Nearly 30 million extra visitors to England's museums and galleries have been made since entry fees were stopped five years ago.

'These are inspirational figures,' said Tessa Jowell, Culture Secretary. 'They completely vindicate our decision to put free admission at the heart of our cultural policy since 1997.'

There has been an 83 per cent increase in total visits to formerly charging museums since 2001, representing an extra 6.5 million visits in 2006, making it the best year ever for admissions nationally.

To celebrate the anniversary, the Worshipful Mayor Councillor Tim Ahern visited some Natural History Museum highlights with the Museum's Director Mike Dixon.

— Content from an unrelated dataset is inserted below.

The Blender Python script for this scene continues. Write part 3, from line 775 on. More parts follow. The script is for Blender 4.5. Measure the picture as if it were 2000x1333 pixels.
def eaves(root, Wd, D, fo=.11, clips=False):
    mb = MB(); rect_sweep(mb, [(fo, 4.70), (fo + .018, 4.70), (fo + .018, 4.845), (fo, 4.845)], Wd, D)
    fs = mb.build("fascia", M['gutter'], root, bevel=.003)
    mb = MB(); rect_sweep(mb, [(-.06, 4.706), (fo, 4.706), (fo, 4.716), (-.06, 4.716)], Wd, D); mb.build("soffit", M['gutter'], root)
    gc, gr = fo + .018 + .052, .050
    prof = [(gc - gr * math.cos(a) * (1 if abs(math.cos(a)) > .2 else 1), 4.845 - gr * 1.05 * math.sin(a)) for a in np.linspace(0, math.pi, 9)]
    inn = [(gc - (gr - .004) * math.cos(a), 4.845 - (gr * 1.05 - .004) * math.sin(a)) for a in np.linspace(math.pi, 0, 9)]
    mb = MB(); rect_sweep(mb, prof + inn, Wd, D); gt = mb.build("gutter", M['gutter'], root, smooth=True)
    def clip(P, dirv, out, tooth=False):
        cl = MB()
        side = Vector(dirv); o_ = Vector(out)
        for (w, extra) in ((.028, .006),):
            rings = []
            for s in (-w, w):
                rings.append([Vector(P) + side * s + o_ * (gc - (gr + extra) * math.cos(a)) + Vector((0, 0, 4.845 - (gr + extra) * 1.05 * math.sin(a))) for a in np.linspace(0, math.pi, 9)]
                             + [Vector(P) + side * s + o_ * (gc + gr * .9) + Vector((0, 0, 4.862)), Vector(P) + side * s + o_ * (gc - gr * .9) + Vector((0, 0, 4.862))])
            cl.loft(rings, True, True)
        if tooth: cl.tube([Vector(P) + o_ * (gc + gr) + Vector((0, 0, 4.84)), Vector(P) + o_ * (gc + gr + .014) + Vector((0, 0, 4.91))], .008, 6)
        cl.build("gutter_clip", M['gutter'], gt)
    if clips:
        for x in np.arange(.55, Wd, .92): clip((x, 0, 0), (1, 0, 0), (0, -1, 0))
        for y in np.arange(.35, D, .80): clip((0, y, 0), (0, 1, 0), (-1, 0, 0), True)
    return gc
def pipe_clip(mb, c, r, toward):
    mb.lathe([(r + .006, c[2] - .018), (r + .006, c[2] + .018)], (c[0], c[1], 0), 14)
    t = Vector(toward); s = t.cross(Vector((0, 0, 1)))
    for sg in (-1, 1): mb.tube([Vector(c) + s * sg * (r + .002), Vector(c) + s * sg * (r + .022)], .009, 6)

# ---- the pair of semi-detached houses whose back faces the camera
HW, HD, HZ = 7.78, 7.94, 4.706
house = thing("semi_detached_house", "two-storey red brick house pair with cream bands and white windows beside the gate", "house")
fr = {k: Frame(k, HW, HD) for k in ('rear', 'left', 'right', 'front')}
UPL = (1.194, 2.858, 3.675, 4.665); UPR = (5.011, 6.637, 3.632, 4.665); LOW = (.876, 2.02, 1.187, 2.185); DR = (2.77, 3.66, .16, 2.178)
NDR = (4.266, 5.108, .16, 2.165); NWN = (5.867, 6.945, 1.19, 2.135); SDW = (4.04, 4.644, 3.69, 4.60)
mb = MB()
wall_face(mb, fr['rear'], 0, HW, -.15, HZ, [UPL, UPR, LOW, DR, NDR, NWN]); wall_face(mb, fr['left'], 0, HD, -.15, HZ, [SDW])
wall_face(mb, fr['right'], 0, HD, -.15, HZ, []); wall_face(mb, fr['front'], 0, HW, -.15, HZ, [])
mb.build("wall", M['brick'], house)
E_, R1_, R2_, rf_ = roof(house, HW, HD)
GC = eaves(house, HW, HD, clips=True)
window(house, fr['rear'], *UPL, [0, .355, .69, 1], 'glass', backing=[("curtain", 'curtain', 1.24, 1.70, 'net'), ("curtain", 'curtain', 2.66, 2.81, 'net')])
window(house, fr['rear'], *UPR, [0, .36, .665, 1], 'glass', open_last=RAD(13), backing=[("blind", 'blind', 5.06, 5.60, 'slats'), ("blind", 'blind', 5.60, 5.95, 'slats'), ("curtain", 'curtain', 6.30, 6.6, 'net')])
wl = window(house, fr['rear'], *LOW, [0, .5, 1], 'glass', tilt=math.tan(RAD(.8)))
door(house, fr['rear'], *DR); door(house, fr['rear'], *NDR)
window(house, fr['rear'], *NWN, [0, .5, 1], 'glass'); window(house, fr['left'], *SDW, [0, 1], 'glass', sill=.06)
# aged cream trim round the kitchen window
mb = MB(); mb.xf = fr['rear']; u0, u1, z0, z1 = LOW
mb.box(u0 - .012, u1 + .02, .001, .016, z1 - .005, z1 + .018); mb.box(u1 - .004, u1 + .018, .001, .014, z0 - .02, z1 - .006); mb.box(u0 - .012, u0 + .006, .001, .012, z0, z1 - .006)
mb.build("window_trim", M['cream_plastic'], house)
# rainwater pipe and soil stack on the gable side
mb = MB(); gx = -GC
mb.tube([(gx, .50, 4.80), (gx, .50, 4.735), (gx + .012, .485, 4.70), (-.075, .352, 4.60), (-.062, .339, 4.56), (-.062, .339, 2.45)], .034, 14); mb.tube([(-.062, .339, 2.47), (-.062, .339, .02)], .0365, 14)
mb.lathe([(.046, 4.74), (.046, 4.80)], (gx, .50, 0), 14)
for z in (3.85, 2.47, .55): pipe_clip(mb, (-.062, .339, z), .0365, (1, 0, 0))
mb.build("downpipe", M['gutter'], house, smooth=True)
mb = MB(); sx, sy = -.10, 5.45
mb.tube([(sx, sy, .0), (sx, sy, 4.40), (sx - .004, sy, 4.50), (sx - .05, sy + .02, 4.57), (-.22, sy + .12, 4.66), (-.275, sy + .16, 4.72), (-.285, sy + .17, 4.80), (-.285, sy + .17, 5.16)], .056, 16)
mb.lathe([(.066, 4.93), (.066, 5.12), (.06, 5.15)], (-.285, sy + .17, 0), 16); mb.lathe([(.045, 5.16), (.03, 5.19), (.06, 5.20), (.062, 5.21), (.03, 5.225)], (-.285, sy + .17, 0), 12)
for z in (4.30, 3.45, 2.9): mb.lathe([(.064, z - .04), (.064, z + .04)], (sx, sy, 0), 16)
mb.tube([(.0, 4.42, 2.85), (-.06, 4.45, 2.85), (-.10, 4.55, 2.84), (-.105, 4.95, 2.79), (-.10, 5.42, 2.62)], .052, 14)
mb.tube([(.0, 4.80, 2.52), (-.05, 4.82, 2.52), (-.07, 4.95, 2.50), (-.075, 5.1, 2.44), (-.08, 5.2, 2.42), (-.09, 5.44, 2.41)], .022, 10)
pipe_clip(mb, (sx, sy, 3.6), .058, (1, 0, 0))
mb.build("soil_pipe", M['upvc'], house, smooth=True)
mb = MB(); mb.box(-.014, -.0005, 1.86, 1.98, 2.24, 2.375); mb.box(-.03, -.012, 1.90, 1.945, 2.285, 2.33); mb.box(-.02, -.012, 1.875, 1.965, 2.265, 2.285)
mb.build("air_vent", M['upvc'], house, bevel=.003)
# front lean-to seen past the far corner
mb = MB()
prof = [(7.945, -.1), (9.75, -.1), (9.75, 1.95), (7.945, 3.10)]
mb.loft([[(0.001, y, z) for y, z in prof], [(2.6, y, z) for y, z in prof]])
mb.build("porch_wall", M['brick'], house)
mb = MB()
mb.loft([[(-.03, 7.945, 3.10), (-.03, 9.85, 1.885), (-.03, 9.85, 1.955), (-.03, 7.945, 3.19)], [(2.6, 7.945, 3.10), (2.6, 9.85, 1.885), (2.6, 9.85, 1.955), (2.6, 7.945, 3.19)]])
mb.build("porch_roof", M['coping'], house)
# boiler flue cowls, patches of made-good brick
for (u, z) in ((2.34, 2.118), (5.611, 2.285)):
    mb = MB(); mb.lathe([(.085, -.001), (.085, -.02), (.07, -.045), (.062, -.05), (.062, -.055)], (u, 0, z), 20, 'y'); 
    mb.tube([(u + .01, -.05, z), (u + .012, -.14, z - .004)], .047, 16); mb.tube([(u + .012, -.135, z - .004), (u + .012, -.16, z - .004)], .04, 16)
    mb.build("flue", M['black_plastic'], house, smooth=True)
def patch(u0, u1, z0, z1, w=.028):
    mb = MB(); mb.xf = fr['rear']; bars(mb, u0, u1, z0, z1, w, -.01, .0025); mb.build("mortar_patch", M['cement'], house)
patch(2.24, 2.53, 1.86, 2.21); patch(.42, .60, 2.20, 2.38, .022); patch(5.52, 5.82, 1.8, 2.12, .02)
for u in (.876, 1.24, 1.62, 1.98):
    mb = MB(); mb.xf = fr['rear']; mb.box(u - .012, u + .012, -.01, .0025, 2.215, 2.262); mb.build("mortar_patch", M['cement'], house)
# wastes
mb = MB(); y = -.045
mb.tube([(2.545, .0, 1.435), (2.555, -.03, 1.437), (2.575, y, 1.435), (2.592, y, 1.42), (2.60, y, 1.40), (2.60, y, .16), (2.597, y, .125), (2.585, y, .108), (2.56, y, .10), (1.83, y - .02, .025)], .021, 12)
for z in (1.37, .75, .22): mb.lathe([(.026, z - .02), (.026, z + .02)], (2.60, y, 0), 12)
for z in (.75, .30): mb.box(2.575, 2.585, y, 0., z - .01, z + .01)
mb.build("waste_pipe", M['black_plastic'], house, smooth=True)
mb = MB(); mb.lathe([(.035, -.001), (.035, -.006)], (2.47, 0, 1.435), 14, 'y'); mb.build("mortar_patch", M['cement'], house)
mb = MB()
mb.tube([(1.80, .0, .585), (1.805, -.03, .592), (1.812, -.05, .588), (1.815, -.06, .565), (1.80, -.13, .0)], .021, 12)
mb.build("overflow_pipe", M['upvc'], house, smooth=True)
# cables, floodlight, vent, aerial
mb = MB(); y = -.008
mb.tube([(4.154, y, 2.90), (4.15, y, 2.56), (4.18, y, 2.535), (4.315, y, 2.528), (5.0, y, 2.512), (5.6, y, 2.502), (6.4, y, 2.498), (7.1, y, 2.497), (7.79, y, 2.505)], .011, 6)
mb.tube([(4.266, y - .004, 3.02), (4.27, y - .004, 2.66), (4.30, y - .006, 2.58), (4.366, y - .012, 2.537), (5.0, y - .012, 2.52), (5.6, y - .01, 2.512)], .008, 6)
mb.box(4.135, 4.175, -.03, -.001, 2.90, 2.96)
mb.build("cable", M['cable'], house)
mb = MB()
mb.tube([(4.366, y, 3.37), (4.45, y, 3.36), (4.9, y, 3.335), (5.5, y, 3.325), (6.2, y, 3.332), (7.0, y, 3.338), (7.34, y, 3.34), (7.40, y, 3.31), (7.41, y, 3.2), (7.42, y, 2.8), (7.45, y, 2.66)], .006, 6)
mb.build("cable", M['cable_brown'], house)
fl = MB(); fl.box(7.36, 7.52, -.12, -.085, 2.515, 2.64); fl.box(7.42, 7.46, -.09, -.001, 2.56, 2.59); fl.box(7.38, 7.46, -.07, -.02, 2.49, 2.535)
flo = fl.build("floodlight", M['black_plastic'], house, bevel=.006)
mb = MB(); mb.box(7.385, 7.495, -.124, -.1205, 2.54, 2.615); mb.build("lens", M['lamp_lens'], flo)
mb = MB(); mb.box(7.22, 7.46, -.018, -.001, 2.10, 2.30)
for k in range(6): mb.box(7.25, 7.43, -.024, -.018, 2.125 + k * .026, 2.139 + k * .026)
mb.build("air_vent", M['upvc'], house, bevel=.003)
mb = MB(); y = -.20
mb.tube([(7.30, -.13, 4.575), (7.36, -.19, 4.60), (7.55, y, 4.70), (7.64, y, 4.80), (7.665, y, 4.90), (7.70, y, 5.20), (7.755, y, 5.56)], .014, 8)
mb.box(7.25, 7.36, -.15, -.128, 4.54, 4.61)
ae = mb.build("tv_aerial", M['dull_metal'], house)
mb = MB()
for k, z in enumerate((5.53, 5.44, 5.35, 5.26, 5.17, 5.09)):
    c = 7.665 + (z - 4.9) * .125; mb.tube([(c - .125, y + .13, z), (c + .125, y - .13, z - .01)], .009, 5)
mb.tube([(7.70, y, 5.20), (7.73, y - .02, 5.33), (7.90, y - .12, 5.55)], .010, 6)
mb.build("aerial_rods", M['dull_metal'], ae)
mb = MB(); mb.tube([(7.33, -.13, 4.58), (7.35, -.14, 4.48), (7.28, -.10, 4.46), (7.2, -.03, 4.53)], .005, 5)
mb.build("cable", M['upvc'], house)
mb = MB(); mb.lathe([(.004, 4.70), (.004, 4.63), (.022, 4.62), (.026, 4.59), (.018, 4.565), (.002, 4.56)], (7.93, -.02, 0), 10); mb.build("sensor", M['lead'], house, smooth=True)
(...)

They took a tour that passed the famous Diplodocus dinosaur that greets you as you enter the Museum. Diplodocus lived 150 million years ago and, at 26 metres, was one of the longest land animals ever to live.

The giant sequoia tree trunk was next on the tour, it stands at the very top of the Central Hall. These trees are the biggest living things and this one was over 1,300 years old when it was felled.

Lastly, Mike Dixon and the Mayor marvelled at the awesome life-size model of a blue whale suspended from the Mammals and Blue Whale gallery ceiling. It's the largest creature ever, bigger even than the dinosaurs, and is still alive today.